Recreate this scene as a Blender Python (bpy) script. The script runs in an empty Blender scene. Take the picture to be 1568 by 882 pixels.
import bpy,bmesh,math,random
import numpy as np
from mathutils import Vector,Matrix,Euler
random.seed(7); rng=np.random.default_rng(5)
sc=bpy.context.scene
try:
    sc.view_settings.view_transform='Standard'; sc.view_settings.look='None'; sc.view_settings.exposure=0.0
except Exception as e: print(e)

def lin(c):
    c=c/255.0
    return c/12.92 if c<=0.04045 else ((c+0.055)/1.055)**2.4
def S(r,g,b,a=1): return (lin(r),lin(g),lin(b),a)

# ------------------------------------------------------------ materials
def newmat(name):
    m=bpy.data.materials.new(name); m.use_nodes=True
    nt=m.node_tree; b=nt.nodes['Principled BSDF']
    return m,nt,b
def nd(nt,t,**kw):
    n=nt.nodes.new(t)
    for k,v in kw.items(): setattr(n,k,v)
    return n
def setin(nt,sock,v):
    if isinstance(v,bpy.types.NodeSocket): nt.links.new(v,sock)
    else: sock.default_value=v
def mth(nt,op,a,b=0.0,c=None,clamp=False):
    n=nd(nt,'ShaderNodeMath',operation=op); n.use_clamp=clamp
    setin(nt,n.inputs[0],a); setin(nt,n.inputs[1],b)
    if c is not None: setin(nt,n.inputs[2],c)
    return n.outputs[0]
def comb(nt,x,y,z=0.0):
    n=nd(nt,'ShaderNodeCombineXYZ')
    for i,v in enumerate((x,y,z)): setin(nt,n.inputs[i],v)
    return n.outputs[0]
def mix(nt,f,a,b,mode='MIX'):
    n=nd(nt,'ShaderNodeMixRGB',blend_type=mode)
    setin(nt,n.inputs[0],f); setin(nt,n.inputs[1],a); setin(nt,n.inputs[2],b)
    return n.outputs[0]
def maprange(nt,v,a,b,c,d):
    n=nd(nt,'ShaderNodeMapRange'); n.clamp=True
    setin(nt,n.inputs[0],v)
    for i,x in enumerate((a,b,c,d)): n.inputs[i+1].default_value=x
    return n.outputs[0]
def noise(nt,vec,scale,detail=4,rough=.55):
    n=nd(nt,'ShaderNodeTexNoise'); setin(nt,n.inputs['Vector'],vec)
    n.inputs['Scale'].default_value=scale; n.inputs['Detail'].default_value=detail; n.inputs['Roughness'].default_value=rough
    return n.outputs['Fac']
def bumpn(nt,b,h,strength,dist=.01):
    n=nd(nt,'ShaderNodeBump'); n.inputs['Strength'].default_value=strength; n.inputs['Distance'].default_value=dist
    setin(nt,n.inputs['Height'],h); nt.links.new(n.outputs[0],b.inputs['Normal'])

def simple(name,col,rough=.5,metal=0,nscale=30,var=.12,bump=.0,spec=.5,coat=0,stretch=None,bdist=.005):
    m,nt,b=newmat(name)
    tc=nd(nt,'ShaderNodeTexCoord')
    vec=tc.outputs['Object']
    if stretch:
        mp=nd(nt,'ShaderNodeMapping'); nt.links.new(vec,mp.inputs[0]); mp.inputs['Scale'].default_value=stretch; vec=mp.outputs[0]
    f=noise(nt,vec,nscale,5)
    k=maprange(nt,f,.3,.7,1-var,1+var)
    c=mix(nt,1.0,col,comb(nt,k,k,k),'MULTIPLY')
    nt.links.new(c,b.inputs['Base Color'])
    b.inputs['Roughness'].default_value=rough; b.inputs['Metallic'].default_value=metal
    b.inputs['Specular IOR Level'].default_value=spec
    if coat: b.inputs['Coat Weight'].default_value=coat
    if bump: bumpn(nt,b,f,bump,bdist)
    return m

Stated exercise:
Reproduce the data in full, exactly as presented.

Answer to this problem:
Recreate this scene as a Blender Python (bpy) script. The script runs in an empty Blender scene. Take the picture to be 1568 by 882 pixels.
import bpy,bmesh,math,random
import numpy as np
from mathutils import Vector,Matrix,Euler
random.seed(7); rng=np.random.default_rng(5)
sc=bpy.context.scene
try:
    sc.view_settings.view_transform='Standard'; sc.view_settings.look='None'; sc.view_settings.exposure=0.0
except Exception as e: print(e)

def lin(c):
    c=c/255.0
    return c/12.92 if c<=0.04045 else ((c+0.055)/1.055)**2.4
def S(r,g,b,a=1): return (lin(r),lin(g),lin(b),a)

# ------------------------------------------------------------ materials
def newmat(name):
    m=bpy.data.materials.new(name); m.use_nodes=True
    nt=m.node_tree; b=nt.nodes['Principled BSDF']
    return m,nt,b
def nd(nt,t,**kw):
    n=nt.nodes.new(t)
    for k,v in kw.items(): setattr(n,k,v)
    return n
def setin(nt,sock,v):
    if isinstance(v,bpy.types.NodeSocket): nt.links.new(v,sock)
    else: sock.default_value=v
def mth(nt,op,a,b=0.0,c=None,clamp=False):
    n=nd(nt,'ShaderNodeMath',operation=op); n.use_clamp=clamp
    setin(nt,n.inputs[0],a); setin(nt,n.inputs[1],b)
    if c is not None: setin(nt,n.inputs[2],c)
    return n.outputs[0]
def comb(nt,x,y,z=0.0):
    n=nd(nt,'ShaderNodeCombineXYZ')
    for i,v in enumerate((x,y,z)): setin(nt,n.inputs[i],v)
    return n.outputs[0]
def mix(nt,f,a,b,mode='MIX'):
    n=nd(nt,'ShaderNodeMixRGB',blend_type=mode)
    setin(nt,n.inputs[0],f); setin(nt,n.inputs[1],a); setin(nt,n.inputs[2],b)
    return n.outputs[0]
def maprange(nt,v,a,b,c,d):
    n=nd(nt,'ShaderNodeMapRange'); n.clamp=True
    setin(nt,n.inputs[0],v)
    for i,x in enumerate((a,b,c,d)): n.inputs[i+1].default_value=x
    return n.outputs[0]
def noise(nt,vec,scale,detail=4,rough=.55):
    n=nd(nt,'ShaderNodeTexNoise'); setin(nt,n.inputs['Vector'],vec)
    n.inputs['Scale'].default_value=scale; n.inputs['Detail'].default_value=detail; n.inputs['Roughness'].default_value=rough
    return n.outputs['Fac']
def bumpn(nt,b,h,strength,dist=.01):
    n=nd(nt,'ShaderNodeBump'); n.inputs['Strength'].default_value=strength; n.inputs['Distance'].default_value=dist
    setin(nt,n.inputs['Height'],h); nt.links.new(n.outputs[0],b.inputs['Normal'])

def simple(name,col,rough=.5,metal=0,nscale=30,var=.12,bump=.0,spec=.5,coat=0,stretch=None,bdist=.005):
    m,nt,b=newmat(name)
    tc=nd(nt,'ShaderNodeTexCoord')
    vec=tc.outputs['Object']
    if stretch:
        mp=nd(nt,'ShaderNodeMapping'); nt.links.new(vec,mp.inputs[0]); mp.inputs['Scale'].default_value=stretch; vec=mp.outputs[0]
    f=noise(nt,vec,nscale,5)
    k=maprange(nt,f,.3,.7,1-var,1+var)
    c=mix(nt,1.0,col,comb(nt,k,k,k),'MULTIPLY')
    nt.links.new(c,b.inputs['Base Color'])
    b.inputs['Roughness'].default_value=rough; b.inputs['Metallic'].default_value=metal
    b.inputs['Specular IOR Level'].default_value=spec
    if coat: b.inputs['Coat Weight'].default_value=coat
    if bump: bumpn(nt,b,f,bump,bdist)
    return m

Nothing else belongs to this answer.